JOB –
Print out the material that follows word for word.

* * * *

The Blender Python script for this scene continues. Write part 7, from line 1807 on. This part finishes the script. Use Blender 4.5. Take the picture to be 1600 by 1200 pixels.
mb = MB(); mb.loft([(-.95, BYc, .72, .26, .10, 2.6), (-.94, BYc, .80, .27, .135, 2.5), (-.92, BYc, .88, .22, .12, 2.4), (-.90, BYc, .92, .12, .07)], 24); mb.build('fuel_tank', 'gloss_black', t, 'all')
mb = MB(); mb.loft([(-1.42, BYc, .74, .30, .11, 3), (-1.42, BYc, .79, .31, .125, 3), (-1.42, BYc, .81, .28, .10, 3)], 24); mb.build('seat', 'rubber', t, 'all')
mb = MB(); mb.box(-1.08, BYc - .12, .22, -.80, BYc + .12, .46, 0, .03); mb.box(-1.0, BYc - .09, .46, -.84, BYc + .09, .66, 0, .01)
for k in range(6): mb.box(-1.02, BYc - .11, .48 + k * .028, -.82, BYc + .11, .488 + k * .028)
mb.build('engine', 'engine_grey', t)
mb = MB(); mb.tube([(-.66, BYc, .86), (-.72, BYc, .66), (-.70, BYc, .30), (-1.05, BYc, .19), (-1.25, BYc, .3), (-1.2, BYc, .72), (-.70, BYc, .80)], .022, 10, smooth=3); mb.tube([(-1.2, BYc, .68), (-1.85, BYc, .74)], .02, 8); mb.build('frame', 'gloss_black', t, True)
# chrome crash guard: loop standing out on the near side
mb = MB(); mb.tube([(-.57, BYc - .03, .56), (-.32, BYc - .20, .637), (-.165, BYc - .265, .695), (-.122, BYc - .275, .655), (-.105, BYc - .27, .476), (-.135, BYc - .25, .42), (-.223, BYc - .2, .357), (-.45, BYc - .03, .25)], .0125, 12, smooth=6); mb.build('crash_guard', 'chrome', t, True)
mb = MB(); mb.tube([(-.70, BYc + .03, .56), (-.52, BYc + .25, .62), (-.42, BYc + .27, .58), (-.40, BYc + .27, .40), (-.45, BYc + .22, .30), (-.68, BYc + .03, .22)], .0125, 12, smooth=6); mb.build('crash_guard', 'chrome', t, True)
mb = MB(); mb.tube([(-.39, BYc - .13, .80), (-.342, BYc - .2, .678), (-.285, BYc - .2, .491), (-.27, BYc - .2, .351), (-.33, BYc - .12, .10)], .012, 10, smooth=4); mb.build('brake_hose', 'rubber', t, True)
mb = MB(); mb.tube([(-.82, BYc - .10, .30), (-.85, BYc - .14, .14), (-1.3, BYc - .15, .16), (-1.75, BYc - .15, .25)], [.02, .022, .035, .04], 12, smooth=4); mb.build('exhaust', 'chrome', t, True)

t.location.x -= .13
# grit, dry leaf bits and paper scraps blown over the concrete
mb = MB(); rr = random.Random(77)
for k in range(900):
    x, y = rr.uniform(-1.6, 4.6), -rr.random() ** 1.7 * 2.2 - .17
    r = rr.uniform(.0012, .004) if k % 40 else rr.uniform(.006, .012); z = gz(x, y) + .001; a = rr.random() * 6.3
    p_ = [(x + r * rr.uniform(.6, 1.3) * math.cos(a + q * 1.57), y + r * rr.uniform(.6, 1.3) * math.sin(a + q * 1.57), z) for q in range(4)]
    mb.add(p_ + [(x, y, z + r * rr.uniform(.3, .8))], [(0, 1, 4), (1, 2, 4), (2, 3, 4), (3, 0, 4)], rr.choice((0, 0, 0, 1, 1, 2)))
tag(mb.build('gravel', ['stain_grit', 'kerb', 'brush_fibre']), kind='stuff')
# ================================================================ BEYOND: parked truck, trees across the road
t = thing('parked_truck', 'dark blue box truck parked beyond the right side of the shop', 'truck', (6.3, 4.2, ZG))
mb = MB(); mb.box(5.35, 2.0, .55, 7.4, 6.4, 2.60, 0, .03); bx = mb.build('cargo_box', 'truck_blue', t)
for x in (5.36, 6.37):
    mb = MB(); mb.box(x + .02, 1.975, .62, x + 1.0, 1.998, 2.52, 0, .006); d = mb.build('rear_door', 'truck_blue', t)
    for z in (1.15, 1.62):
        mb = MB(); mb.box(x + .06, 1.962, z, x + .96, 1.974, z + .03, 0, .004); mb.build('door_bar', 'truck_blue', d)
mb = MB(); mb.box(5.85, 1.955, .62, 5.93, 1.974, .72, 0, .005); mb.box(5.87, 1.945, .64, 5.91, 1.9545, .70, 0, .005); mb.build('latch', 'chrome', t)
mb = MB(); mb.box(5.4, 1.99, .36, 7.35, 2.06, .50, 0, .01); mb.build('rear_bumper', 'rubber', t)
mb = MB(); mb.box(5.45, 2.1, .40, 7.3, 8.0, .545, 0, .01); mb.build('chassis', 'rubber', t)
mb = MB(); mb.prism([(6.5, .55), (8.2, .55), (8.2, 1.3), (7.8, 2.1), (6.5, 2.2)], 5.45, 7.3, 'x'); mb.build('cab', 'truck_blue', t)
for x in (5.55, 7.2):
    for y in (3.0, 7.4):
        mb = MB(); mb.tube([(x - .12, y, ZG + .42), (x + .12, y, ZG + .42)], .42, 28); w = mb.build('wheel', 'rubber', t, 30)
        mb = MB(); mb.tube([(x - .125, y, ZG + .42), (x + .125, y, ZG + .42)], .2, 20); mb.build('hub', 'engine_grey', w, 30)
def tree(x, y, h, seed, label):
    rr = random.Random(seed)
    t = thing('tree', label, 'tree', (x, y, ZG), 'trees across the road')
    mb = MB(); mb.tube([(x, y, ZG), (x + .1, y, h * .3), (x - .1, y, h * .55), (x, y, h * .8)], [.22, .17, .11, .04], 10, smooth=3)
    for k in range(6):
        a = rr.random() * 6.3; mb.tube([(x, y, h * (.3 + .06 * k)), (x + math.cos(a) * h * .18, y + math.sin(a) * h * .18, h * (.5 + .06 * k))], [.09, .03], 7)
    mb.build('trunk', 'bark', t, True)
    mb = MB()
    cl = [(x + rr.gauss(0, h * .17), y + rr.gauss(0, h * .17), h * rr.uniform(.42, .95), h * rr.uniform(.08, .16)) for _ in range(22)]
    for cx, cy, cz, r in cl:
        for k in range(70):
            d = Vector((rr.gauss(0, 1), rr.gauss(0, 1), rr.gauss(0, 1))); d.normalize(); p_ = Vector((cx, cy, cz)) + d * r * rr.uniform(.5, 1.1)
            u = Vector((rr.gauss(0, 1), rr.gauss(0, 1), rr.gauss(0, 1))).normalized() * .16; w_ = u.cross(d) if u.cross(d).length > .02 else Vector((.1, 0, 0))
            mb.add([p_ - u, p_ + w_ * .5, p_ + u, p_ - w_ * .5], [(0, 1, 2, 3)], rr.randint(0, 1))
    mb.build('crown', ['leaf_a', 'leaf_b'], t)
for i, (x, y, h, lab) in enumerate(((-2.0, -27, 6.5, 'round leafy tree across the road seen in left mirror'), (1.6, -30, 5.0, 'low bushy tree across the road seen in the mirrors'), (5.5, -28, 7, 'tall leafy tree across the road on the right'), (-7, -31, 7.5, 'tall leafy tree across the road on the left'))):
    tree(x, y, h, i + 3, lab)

* * * *

CORRECT OUTPUT –
The Blender Python script for this scene continues. Write part 7, from line 1807 on. This part finishes the script. Use Blender 4.5. Take the picture to be 1600 by 1200 pixels.
mb = MB(); mb.loft([(-.95, BYc, .72, .26, .10, 2.6), (-.94, BYc, .80, .27, .135, 2.5), (-.92, BYc, .88, .22, .12, 2.4), (-.90, BYc, .92, .12, .07)], 24); mb.build('fuel_tank', 'gloss_black', t, 'all')
mb = MB(); mb.loft([(-1.42, BYc, .74, .30, .11, 3), (-1.42, BYc, .79, .31, .125, 3), (-1.42, BYc, .81, .28, .10, 3)], 24); mb.build('seat', 'rubber', t, 'all')
mb = MB(); mb.box(-1.08, BYc - .12, .22, -.80, BYc + .12, .46, 0, .03); mb.box(-1.0, BYc - .09, .46, -.84, BYc + .09, .66, 0, .01)
for k in range(6): mb.box(-1.02, BYc - .11, .48 + k * .028, -.82, BYc + .11, .488 + k * .028)
mb.build('engine', 'engine_grey', t)
mb = MB(); mb.tube([(-.66, BYc, .86), (-.72, BYc, .66), (-.70, BYc, .30), (-1.05, BYc, .19), (-1.25, BYc, .3), (-1.2, BYc, .72), (-.70, BYc, .80)], .022, 10, smooth=3); mb.tube([(-1.2, BYc, .68), (-1.85, BYc, .74)], .02, 8); mb.build('frame', 'gloss_black', t, True)
# chrome crash guard: loop standing out on the near side
mb = MB(); mb.tube([(-.57, BYc - .03, .56), (-.32, BYc - .20, .637), (-.165, BYc - .265, .695), (-.122, BYc - .275, .655), (-.105, BYc - .27, .476), (-.135, BYc - .25, .42), (-.223, BYc - .2, .357), (-.45, BYc - .03, .25)], .0125, 12, smooth=6); mb.build('crash_guard', 'chrome', t, True)
mb = MB(); mb.tube([(-.70, BYc + .03, .56), (-.52, BYc + .25, .62), (-.42, BYc + .27, .58), (-.40, BYc + .27, .40), (-.45, BYc + .22, .30), (-.68, BYc + .03, .22)], .0125, 12, smooth=6); mb.build('crash_guard', 'chrome', t, True)
mb = MB(); mb.tube([(-.39, BYc - .13, .80), (-.342, BYc - .2, .678), (-.285, BYc - .2, .491), (-.27, BYc - .2, .351), (-.33, BYc - .12, .10)], .012, 10, smooth=4); mb.build('brake_hose', 'rubber', t, True)
mb = MB(); mb.tube([(-.82, BYc - .10, .30), (-.85, BYc - .14, .14), (-1.3, BYc - .15, .16), (-1.75, BYc - .15, .25)], [.02, .022, .035, .04], 12, smooth=4); mb.build('exhaust', 'chrome', t, True)

t.location.x -= .13
# grit, dry leaf bits and paper scraps blown over the concrete
mb = MB(); rr = random.Random(77)
for k in range(900):
    x, y = rr.uniform(-1.6, 4.6), -rr.random() ** 1.7 * 2.2 - .17
    r = rr.uniform(.0012, .004) if k % 40 else rr.uniform(.006, .012); z = gz(x, y) + .001; a = rr.random() * 6.3
    p_ = [(x + r * rr.uniform(.6, 1.3) * math.cos(a + q * 1.57), y + r * rr.uniform(.6, 1.3) * math.sin(a + q * 1.57), z) for q in range(4)]
    mb.add(p_ + [(x, y, z + r * rr.uniform(.3, .8))], [(0, 1, 4), (1, 2, 4), (2, 3, 4), (3, 0, 4)], rr.choice((0, 0, 0, 1, 1, 2)))
tag(mb.build('gravel', ['stain_grit', 'kerb', 'brush_fibre']), kind='stuff')
# ================================================================ BEYOND: parked truck, trees across the road
t = thing('parked_truck', 'dark blue box truck parked beyond the right side of the shop', 'truck', (6.3, 4.2, ZG))
mb = MB(); mb.box(5.35, 2.0, .55, 7.4, 6.4, 2.60, 0, .03); bx = mb.build('cargo_box', 'truck_blue', t)
for x in (5.36, 6.37):
    mb = MB(); mb.box(x + .02, 1.975, .62, x + 1.0, 1.998, 2.52, 0, .006); d = mb.build('rear_door', 'truck_blue', t)
    for z in (1.15, 1.62):
        mb = MB(); mb.box(x + .06, 1.962, z, x + .96, 1.974, z + .03, 0, .004); mb.build('door_bar', 'truck_blue', d)
mb = MB(); mb.box(5.85, 1.955, .62, 5.93, 1.974, .72, 0, .005); mb.box(5.87, 1.945, .64, 5.91, 1.9545, .70, 0, .005); mb.build('latch', 'chrome', t)
mb = MB(); mb.box(5.4, 1.99, .36, 7.35, 2.06, .50, 0, .01); mb.build('rear_bumper', 'rubber', t)
mb = MB(); mb.box(5.45, 2.1, .40, 7.3, 8.0, .545, 0, .01); mb.build('chassis', 'rubber', t)
mb = MB(); mb.prism([(6.5, .55), (8.2, .55), (8.2, 1.3), (7.8, 2.1), (6.5, 2.2)], 5.45, 7.3, 'x'); mb.build('cab', 'truck_blue', t)
for x in (5.55, 7.2):
    for y in (3.0, 7.4):
        mb = MB(); mb.tube([(x - .12, y, ZG + .42), (x + .12, y, ZG + .42)], .42, 28); w = mb.build('wheel', 'rubber', t, 30)
        mb = MB(); mb.tube([(x - .125, y, ZG + .42), (x + .125, y, ZG + .42)], .2, 20); mb.build('hub', 'engine_grey', w, 30)
def tree(x, y, h, seed, label):
    rr = random.Random(seed)
    t = thing('tree', label, 'tree', (x, y, ZG), 'trees across the road')
    mb = MB(); mb.tube([(x, y, ZG), (x + .1, y, h * .3), (x - .1, y, h * .55), (x, y, h * .8)], [.22, .17, .11, .04], 10, smooth=3)
    for k in range(6):
        a = rr.random() * 6.3; mb.tube([(x, y, h * (.3 + .06 * k)), (x + math.cos(a) * h * .18, y + math.sin(a) * h * .18, h * (.5 + .06 * k))], [.09, .03], 7)
    mb.build('trunk', 'bark', t, True)
    mb = MB()
    cl = [(x + rr.gauss(0, h * .17), y + rr.gauss(0, h * .17), h * rr.uniform(.42, .95), h * rr.uniform(.08, .16)) for _ in range(22)]
    for cx, cy, cz, r in cl:
        for k in range(70):
            d = Vector((rr.gauss(0, 1), rr.gauss(0, 1), rr.gauss(0, 1))); d.normalize(); p_ = Vector((cx, cy, cz)) + d * r * rr.uniform(.5, 1.1)
            u = Vector((rr.gauss(0, 1), rr.gauss(0, 1), rr.gauss(0, 1))).normalized() * .16; w_ = u.cross(d) if u.cross(d).length > .02 else Vector((.1, 0, 0))
            mb.add([p_ - u, p_ + w_ * .5, p_ + u, p_ - w_ * .5], [(0, 1, 2, 3)], rr.randint(0, 1))
    mb.build('crown', ['leaf_a', 'leaf_b'], t)
for i, (x, y, h, lab) in enumerate(((-2.0, -27, 6.5, 'round leafy tree across the road seen in left mirror'), (1.6, -30, 5.0, 'low bushy tree across the road seen in the mirrors'), (5.5, -28, 7, 'tall leafy tree across the road on the right'), (-7, -31, 7.5, 'tall leafy tree across the road on the left'))):
    tree(x, y, h, i + 3, lab)